• Problem requirements
Only the pictures are omitted; repeat all other data exactly.

• Information provided
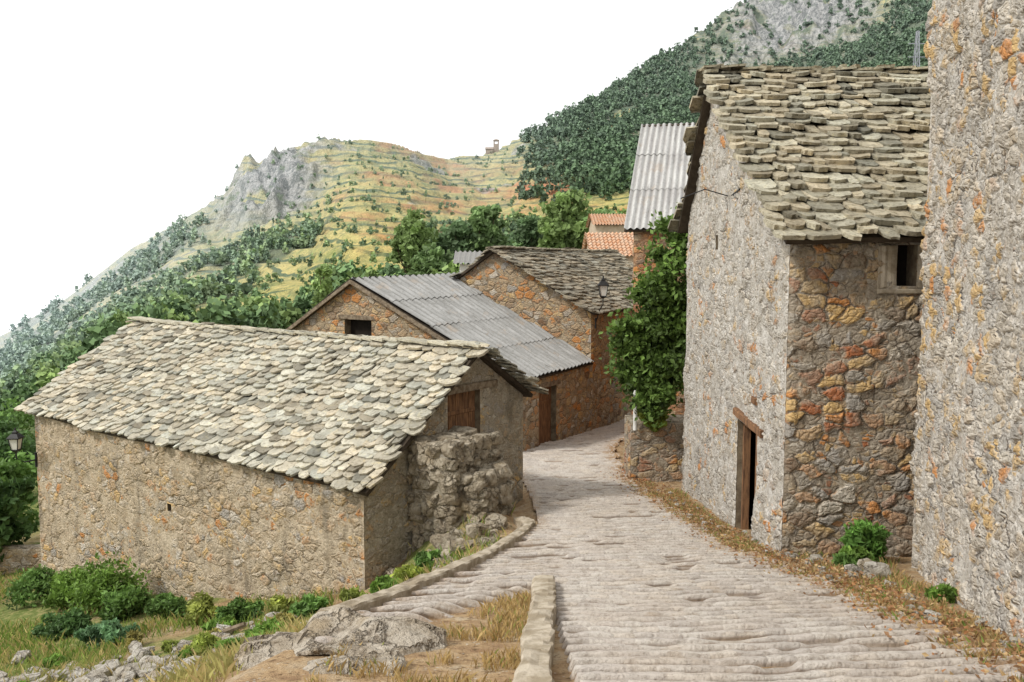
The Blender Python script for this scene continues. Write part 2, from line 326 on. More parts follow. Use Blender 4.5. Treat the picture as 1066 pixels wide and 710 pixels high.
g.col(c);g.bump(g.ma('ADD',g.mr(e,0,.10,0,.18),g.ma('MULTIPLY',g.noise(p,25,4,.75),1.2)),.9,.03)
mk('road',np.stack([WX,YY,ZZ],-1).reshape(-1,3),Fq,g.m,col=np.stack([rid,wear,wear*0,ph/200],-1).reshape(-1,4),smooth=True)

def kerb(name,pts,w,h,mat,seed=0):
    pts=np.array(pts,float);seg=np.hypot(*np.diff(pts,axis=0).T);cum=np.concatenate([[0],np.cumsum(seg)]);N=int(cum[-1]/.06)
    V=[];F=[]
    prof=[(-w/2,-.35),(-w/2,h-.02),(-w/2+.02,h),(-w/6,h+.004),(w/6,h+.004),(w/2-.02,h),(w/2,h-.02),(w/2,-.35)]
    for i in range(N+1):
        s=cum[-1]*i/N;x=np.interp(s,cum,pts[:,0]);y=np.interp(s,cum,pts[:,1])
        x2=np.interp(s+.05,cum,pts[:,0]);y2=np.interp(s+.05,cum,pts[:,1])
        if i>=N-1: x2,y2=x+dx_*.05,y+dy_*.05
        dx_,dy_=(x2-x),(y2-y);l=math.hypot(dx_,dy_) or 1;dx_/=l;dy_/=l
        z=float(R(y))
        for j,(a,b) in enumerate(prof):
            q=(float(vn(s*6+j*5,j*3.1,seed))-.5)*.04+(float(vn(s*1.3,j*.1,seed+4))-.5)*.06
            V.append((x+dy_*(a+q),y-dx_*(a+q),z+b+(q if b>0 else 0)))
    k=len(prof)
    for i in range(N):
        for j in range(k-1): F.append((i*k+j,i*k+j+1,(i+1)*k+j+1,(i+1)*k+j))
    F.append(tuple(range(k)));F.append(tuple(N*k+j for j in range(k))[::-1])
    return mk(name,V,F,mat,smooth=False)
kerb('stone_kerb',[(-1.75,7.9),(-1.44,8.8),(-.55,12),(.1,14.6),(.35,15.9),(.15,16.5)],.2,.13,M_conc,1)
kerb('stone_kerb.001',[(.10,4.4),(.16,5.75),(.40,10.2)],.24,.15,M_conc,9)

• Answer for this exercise
The Blender Python script for this scene continues. Write part 2, from line 326 on. More parts follow. Use Blender 4.5. Treat the picture as 1066 pixels wide and 710 pixels high.
g.col(c);g.bump(g.ma('ADD',g.mr(e,0,.10,0,.18),g.ma('MULTIPLY',g.noise(p,25,4,.75),1.2)),.9,.03)
mk('road',np.stack([WX,YY,ZZ],-1).reshape(-1,3),Fq,g.m,col=np.stack([rid,wear,wear*0,ph/200],-1).reshape(-1,4),smooth=True)

def kerb(name,pts,w,h,mat,seed=0):
    pts=np.array(pts,float);seg=np.hypot(*np.diff(pts,axis=0).T);cum=np.concatenate([[0],np.cumsum(seg)]);N=int(cum[-1]/.06)
    V=[];F=[]
    prof=[(-w/2,-.35),(-w/2,h-.02),(-w/2+.02,h),(-w/6,h+.004),(w/6,h+.004),(w/2-.02,h),(w/2,h-.02),(w/2,-.35)]
    for i in range(N+1):
        s=cum[-1]*i/N;x=np.interp(s,cum,pts[:,0]);y=np.interp(s,cum,pts[:,1])
        x2=np.interp(s+.05,cum,pts[:,0]);y2=np.interp(s+.05,cum,pts[:,1])
        if i>=N-1: x2,y2=x+dx_*.05,y+dy_*.05
        dx_,dy_=(x2-x),(y2-y);l=math.hypot(dx_,dy_) or 1;dx_/=l;dy_/=l
        z=float(R(y))
        for j,(a,b) in enumerate(prof):
            q=(float(vn(s*6+j*5,j*3.1,seed))-.5)*.04+(float(vn(s*1.3,j*.1,seed+4))-.5)*.06
            V.append((x+dy_*(a+q),y-dx_*(a+q),z+b+(q if b>0 else 0)))
    k=len(prof)
    for i in range(N):
        for j in range(k-1): F.append((i*k+j,i*k+j+1,(i+1)*k+j+1,(i+1)*k+j))
    F.append(tuple(range(k)));F.append(tuple(N*k+j for j in range(k))[::-1])
    return mk(name,V,F,mat,smooth=False)
kerb('stone_kerb',[(-1.75,7.9),(-1.44,8.8),(-.55,12),(.1,14.6),(.35,15.9),(.15,16.5)],.2,.13,M_conc,1)
kerb('stone_kerb.001',[(.10,4.4),(.16,5.75),(.40,10.2)],.24,.15,M_conc,9)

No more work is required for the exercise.